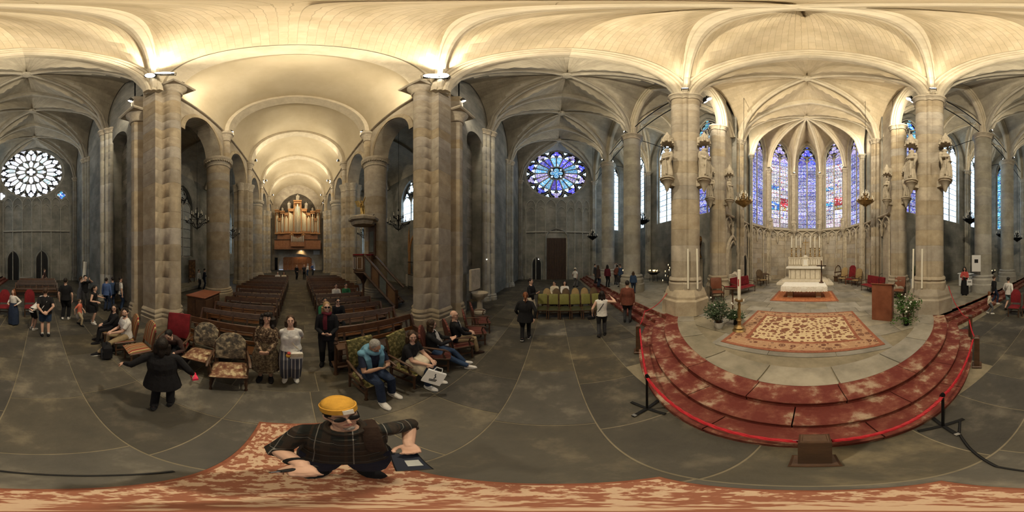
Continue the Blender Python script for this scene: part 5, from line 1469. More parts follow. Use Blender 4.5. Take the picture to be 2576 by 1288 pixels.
# sign and hanging dark curtain beside the organ
tag(MB().box((-30.97, 3.75, 3.35), (.05, 1.2, .75), b=.01).build('notice_board', M['white']), 'white notice board on the west wall right of the organ', 'sign')
m = MB(); m.grid([[(-30.8 + .05 * sin(k * 1.9), -4.2 + .55 * k / 8, z) for z in (0.03, 1.2, 2.4)] for k in range(9)]); o = m.build('dark_curtain', M['black']); o.modifiers.new('t', 'SOLIDIFY').thickness = .03
tag(o, 'narrow dark curtain on the west wall left of the wooden door', 'curtain')

# ---- pulpit
PX, PY = -9.15, 3.95
e = empty('pulpit', (PX, PY, 0), 0, 'wooden pulpit with a stair, a backboard and a stone coloured sounding board', 'pulpit')
oct_ = lambda r, z, a0=22.5: [(r * cos(R(a0 + 45 * k)), r * sin(R(a0 + 45 * k)), z) for k in range(8)]
m = MB(); m.rings([oct_(.08, 1.0), oct_(.18, 1.25), oct_(.5, 1.6), oct_(.62, 1.72), oct_(.58, 1.78), oct_(.58, 1.82)], sm=False); m.build('bowl', M['oak'], e)
for k in range(8):
    a = R(45 * k)
    if k in (0,): continue
    MB().box((.555 * cos(a), .555 * sin(a), 2.28), (.05, .45, .92), b=.015, rz=a).build('panel', M['panel_brown' if k % 2 else 'oak'], e)
    if k in (5, 6, 7): MB().tube([(.59 * cos(a) + sin(a) * u * .15, .59 * sin(a) - cos(a) * u * .15, v) for u, v in ((-1, 1.95), (1, 1.95), (1, 2.62), (-1, 2.62))], .018, 6, close=True, sm=False).build('panel_moulding', M['linen'], e)
m = MB()
for k in range(8):
    if k == 0: continue
    a, b = R(45 * k - 22.5), R(45 * k + 22.5)
    m.tube([(.6 * cos(a), .6 * sin(a), 2.77), (.6 * cos(b), .6 * sin(b), 2.77)], .055, 8)
m.build('handrail', M['red_velvet'], e)
MB().box((-.05, .62, 3.6), (.9, .08, 2.2), b=.02).build('backboard', M['oak'], e)
MB().box((-.05, .575, 3.6), (.55, .02, 1.3), b=.008).build('backboard_panel', M['panel_grey'], e)
m = MB(); m.rings([oct_(.5, 4.55), oct_(.7, 4.58), oct_(.78, 4.72), oct_(.74, 4.78), oct_(.92, 4.86), oct_(.95, 5.0), oct_(.9, 5.06), oct_(.6, 5.15), oct_(.2, 5.28)], sm=False); m.build('sounding_board', M['carved'], e)
m = MB(); figure(m, .95, 77, .8); m.tube([(-.12, 0, .75), (-.26, -.05, .98), (-.32, -.08, 1.15)], [.04, .035, .02], 8)
m.build('gilded_angel', M['gold'], e, T(-.1, -.05, 5.28) @ RZ(PI))
for s in (-1, 1):
    w_ = MB(); w_.add([(0, .08, .7), (s * .15, .16, 1.0), (s * .5, .3, 1.05), (s * .42, .26, .85), (s * .28, .2, .6), (0, .1, .5)], [(0, 1, 2, 3, 4, 5)])
    o = w_.build('wing', M['gold'], e, T(-.1, -.05, 5.28) @ RZ(PI)); o.modifiers.new('s', 'SOLIDIFY').thickness = .02
A_, B_ = V((.45, .2)), V((2.3, 1.05))
dr = (B_ - A_); SL = dr.length; ang = math.atan2(dr.y, dr.x)
st = lambda t: A_.lerp(B_, t)
for k in range(4):
    t0, t1 = k / 4 + .01, (k + 1) / 4 - .01
    q0, q1 = st(t0), st(t1); nx_, ny_ = sin(ang) * .42, -cos(ang) * .42
    zt0, zt1, zb0, zb1 = lerp(2.72, .95, t0), lerp(2.72, .95, t1), lerp(1.75, .12, t0), lerp(1.75, .12, t1)
    vs = []
    for off in (.0, .05):
        f = 1 + off / .42
        vs += [(q0.x + nx_ * f, q0.y + ny_ * f, zb0 + .08), (q1.x + nx_ * f, q1.y + ny_ * f, zb1 + .08), (q1.x + nx_ * f, q1.y + ny_ * f, zt1 - .06), (q0.x + nx_ * f, q0.y + ny_ * f, zt0 - .06)]
    MB().add(vs, [(0, 1, 2, 3), (7, 6, 5, 4), (0, 4, 5, 1), (1, 5, 6, 2), (2, 6, 7, 3), (3, 7, 4, 0)]).build('stair_panel', M['panel_grey' if k % 2 == 0 else 'panel_brown'], e)
    MB().tube([(q0.x + nx_ * 1.1, q0.y + ny_ * 1.1, zb0), (q0.x + nx_ * 1.1, q0.y + ny_ * 1.1, zt0)], .05, 6, sm=False).build('stair_post', M['oak'], e)
for z0_, z1_, nm_, r_ in ((2.76, .97, 'stair_handrail', .07), (1.74, .1, 'stair_string', .09)):
    for sg in (1, -1):
        q0, q1 = st(0), st(1); nx_, ny_ = sin(ang) * .45 * sg, -cos(ang) * .45 * sg
        MB().tube([(q0.x + nx_, q0.y + ny_, z0_), (q1.x + nx_, q1.y + ny_, z1_)], r_, 6, sm=False).build(nm_, M['oak'], e)
for k in range(9):
    q = st((k + .5) / 9); MB().box((q.x, q.y, lerp(1.68, .2, k / 8)), (SL / 8, .8, .05), b=.01, rz=ang).build('stair_tread', M['oak'], e)
q = st(1.02); MB().box((q.x + sin(ang) * .42, q.y - cos(ang) * .42, .5), (.13, .13, 1.0), b=.02).build('newel_post', M['oak'], e)
MB().lathe([(.14, 0), (.14, .1), (.07, .2), (.06, 1.0), (.1, 1.1)], 12).build('column', M['oak'], e)
m = MB(); m.tube([(-.2, .5, 5.1), (-.2, 1.0, 5.6)], .02, 6); m.build('stay', M['iron'], e)

# ---- chandeliers
def chandelier(x, y, z, r, label, n=8, tiers=2, ztop=13, mat='iron', dense=False):
    e = empty('chandelier', (x, y, z), 0, label, 'chandelier')
    MB().tube([(0, 0, 1.35 * r), (0, 0, ztop - z)], .012, 6).build('hanging_rod', M['iron'], e)
    MB().lathe([(.01, -r * .75), (.03, -r * .6), (.02, -r * .4), (.05, -r * .1), (.035, .2 * r), (.05, .6 * r), (.03, 1.1 * r), (.05, 1.25 * r), (.015, 1.4 * r)], 10).build('stem', M[mat], e)
    ti = [(r, 0.0, n), (r * .48, .55 * r, max(4, n - 3))] + ([(r * .3, .95 * r, 5)] if tiers > 2 else [])
    for (rr, zz, k) in ti:
        MB().tube([(rr * .98 * cos(2 * PI * j / 32), rr * .98 * sin(2 * PI * j / 32), zz) for j in range(32)], .014, 6, close=True).build('ring', M[mat], e)
        for j in range(k):
            a = 2 * PI * j / k + zz; ca, sa = cos(a), sin(a)
            m = MB()
            m.tube([(0, 0, zz - rr * .62), (rr * .25 * ca, rr * .25 * sa, zz - rr * .5), (rr * .55 * ca, rr * .55 * sa, zz - rr * .12), (rr * .8 * ca, rr * .8 * sa, zz - rr * .05), (rr * ca, rr * sa, zz + .05)], [.018, .018, .015, .014, .012], 6)
            m.tube([(rr * .55 * ca, rr * .55 * sa, zz - rr * .12), (rr * .68 * ca, rr * .68 * sa, zz - rr * .28), (rr * .52 * ca, rr * .52 * sa, zz - rr * .34)], .009, 5)
            m.build('arm', M[mat], e)
            MB().lathe([(.012, .02), (.05, .06), (.055, .075), (.02, .08)], 10, (rr * ca, rr * sa, zz)).build('cup', M[mat], e)
            MB().lathe([(.018, .07), (.018, .30), (.004, .31)], 8, (rr * ca, rr * sa, zz)).build('candle', M['wax'], e)
    if dense:
        m = MB(); m.lathe([(.05, -r * .5), (r * .5, -r * .34), (r * .85, -r * .08), (r * .9, .04), (r * .8, .05)], 18)
        for k in range(14):
            a = 2 * PI * k / 14; m.tube([(r * .88 * cos(a), r * .88 * sin(a), .02), (r * .95 * cos(a), r * .95 * sin(a), .12), (r * .84 * cos(a), r * .84 * sin(a), .2)], [.03, .025, .01], 6)
        m.build('crown', M[mat], e)
    return e
chandelier(-7.9, -5.55, 4.75, .68, 'large black iron chandelier between the south west pier and the first nave column', 9, 2, 12.1)
chandelier(-8.0, 5.75, 4.7, .68, 'large black iron chandelier to the right of the pulpit', 9, 2, 12.1)
chandelier(-13.0, -5.4, 4.6, .6, 'smaller looking iron chandelier beyond the first left nave column', 8, 2, 12.1)
chandelier(-12.8, 5.6, 4.6, .6, 'iron chandelier seen under the sounding board of the pulpit', 8, 2, 12.1)
chandelier(8.4, 3.55, 5.8, .46, 'brass crown chandelier hanging left of the altar', 10, 3, 16.4, 'brass', True)
chandelier(8.6, -3.1, 5.85, .46, 'brass crown chandelier hanging right of the altar', 10, 3, 16.4, 'brass', True)
chandelier(7.0, 11.4, 5.6, .55, 'chandelier with candles in front of the clear chapel window, north side', 8, 3, 16.6, 'iron', True)
chandelier(5.6, 16.2, 4.9, .5, 'chandelier in the last north chapel beside the round column', 8, 3, 16.95, 'iron', True)
chandelier(3.9, 15.7, 4.6, .5, 'chandelier in the north transept near the blue rose wall', 8, 3, 16.8, 'iron', True)
chandelier(7.1, -10.8, 5.6, .55, 'chandelier behind the nearer south round column', 8, 3, 16.6, 'iron', True)
chandelier(6.4, -15.6, 4.9, .55, 'chandelier with white candles between the two south round columns', 8, 3, 16.8, 'iron', True)
chandelier(4.6, -15.2, 4.4, .5, 'chandelier nearest the pale rose wall', 8, 3, 16.8, 'iron', True)

# ---- rope barrier
def stanchion(x, y, label, rz):
    e = empty('rope_stand', (x, y, 0), rz, label, 'barrier post')
    MB().lathe([(.016, .03), (.016, .86), (.024, .88), (.024, .92), (.008, .95)], 10).build('pole', M['iron'], e)
    for k in range(4):
        a = PI / 2 * k
        MB().box((.13 * cos(a), .13 * sin(a), .022), (.26, .05, .02), b=.006, rz=a).build('foot', M['iron'], e)
        if k == 2: MB().box((.23 * cos(a), .23 * sin(a), .034), (.04, .05, .006), rz=a).build('tape', M['steel'], e)
    MB().tube([(0, .0, .84), (.05, 0, .80), (.05, 0, .86), (0, 0, .88)], .007, 6).build('hook', M['iron'], e)
    return e
S1, S2 = (1.08, 1.66), (1.07, -1.15)
stanchion(S1[0], S1[1], 'black rope stand with a cross foot, left of the wooden barrier block', R(20))
stanchion(S2[0], S2[1], 'black rope stand with a cross foot, right of the wooden barrier block', R(-15))
def block(x, y, rz, label, h=.88, w=.15, d=.11):
    e = empty('barrier_block', (x, y, 0), rz, label, 'barrier post')
    MB().box((0, 0, .03), (w + .09, d + .09, .06), b=.015).build('foot', M['oak'], e)
    MB().box((0, 0, h / 2 + .03), (w, d, h - .06), b=.012).build('post', M['oak'], e)
    MB().box((0, 0, h - .02), (w * .9, d * .9, .05), b=.015).build('cap', M['oak'], e)
    MB().tube([(w / 2, 0, h - .1), (w / 2 + .03, 0, h - .12), (w / 2 + .03, 0, h - .08), (w / 2, 0, h - .07)], .006, 6).build('ring', M['steel'], e)
BL = [(.86, -.03), (2.02, 3.51), (1.74, -2.9), (2.62, -4.0)]
block(*BL[0], PI / 2, 'dark wooden barrier block in the middle of the rope, nearest the viewer', .93, .17, .12)
block(*BL[1], R(60), 'dark wooden barrier block at the left end of the rope')
block(*BL[2], R(-60), 'dark wooden barrier block at the right end of the rope, nearer the steps front')
block(*BL[3], R(-60), 'dark wooden barrier block farther right, behind the nearer one')
def rope(pts, label, sag=.06, r=.019, mat='rope'):
    P = []
    for a, b in zip(pts, pts[1:]):
        a, b = V(a), V(b)
        for k in range(10):
            t = k / 10; q = a.lerp(b, t); q.z -= sag * 4 * t * (1 - t); P.append(q)
    P.append(V(pts[-1]))
    m = MB()
    for ph in range(3):
        Q = []
        for i in range(len(P) * 3):
            f = i / 3; k = min(int(f), len(P) - 2); t = min(1, f - k)
            q = P[k].lerp(P[k + 1], t); dd = (P[k + 1] - P[k]).normalized(); n1 = dd.cross(V((0, 0, 1))).normalized(); n2 = dd.cross(n1)
            an = i * .9 + ph * 2.094
            Q.append(q + n1 * (r * .5 * cos(an)) + n2 * (r * .5 * sin(an)))
        m.tube(Q, r * .62, 6)
    o = m.build('red_rope', M[mat]); tag(o, label, 'rope', None)
rope([(BL[0][0], .06, .84), (S1[0], S1[1], .87)], 'thick red rope from the middle block to the left rope stand', .10)
rope([(BL[0][0], -.12, .84), (S2[0], S2[1], .87)], 'thick red rope from the middle block to the right rope stand', .10)
rope([(S1[0], S1[1], .87), (BL[1][0] + .05, BL[1][1], .80)], 'red rope from the left rope stand to the left block', .10)
rope([(S2[0], S2[1], .87), (BL[2][0] + .06, BL[2][1] + .05, .80)], 'red rope from the right rope stand to the nearer right block', .14)
rope([(BL[2][0] + .06, BL[2][1] - .05, .80), (BL[3][0] + .05, BL[3][1], .78)], 'short red rope between the two right blocks', .12)
rope([(BL[1][0], BL[1][1] + .03, .80), (3.0, 4.75, .72), (4.0, 4.75, 1.25)], 'red rope from the left block up to the left statue pier', .12, .014)
rope([(BL[3][0], BL[3][1] - .06, .78), (3.5, -4.6, .75), (4.2, -4.85, 1.5)], 'red rope from the far right block up to the right statue pier', .12, .014)
o = MB().tube([(1.02, -1.36, .016), (.85, -1.12, .016), (.62, -.93, .016), (.31, -.70, .016), (.0, -.63, .016), (-.25, -.56, .016), (-.5, -.47, .016)], .014, 6).build('black_strand', M['black']); tag(o, 'black cable running over the floor from the right rope stand', 'strand')  # thin black tube laid along the floor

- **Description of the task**
Everything from the first line to the line with "tag(o, 'narrow dark" must be repeated exactly, and nothing else. Leave the pictures out.

- **Full answer**
Continue the Blender Python script for this scene: part 5, from line 1469. More parts follow. Use Blender 4.5. Take the picture to be 2576 by 1288 pixels.
# sign and hanging dark curtain beside the organ
tag(MB().box((-30.97, 3.75, 3.35), (.05, 1.2, .75), b=.01).build('notice_board', M['white']), 'white notice board on the west wall right of the organ', 'sign')
m = MB(); m.grid([[(-30.8 + .05 * sin(k * 1.9), -4.2 + .55 * k / 8, z) for z in (0.03, 1.2, 2.4)] for k in range(9)]); o = m.build('dark_curtain', M['black']); o.modifiers.new('t', 'SOLIDIFY').thickness = .03
tag(o, 'narrow dark curtain on the west wall left of the wooden door', 'curtain')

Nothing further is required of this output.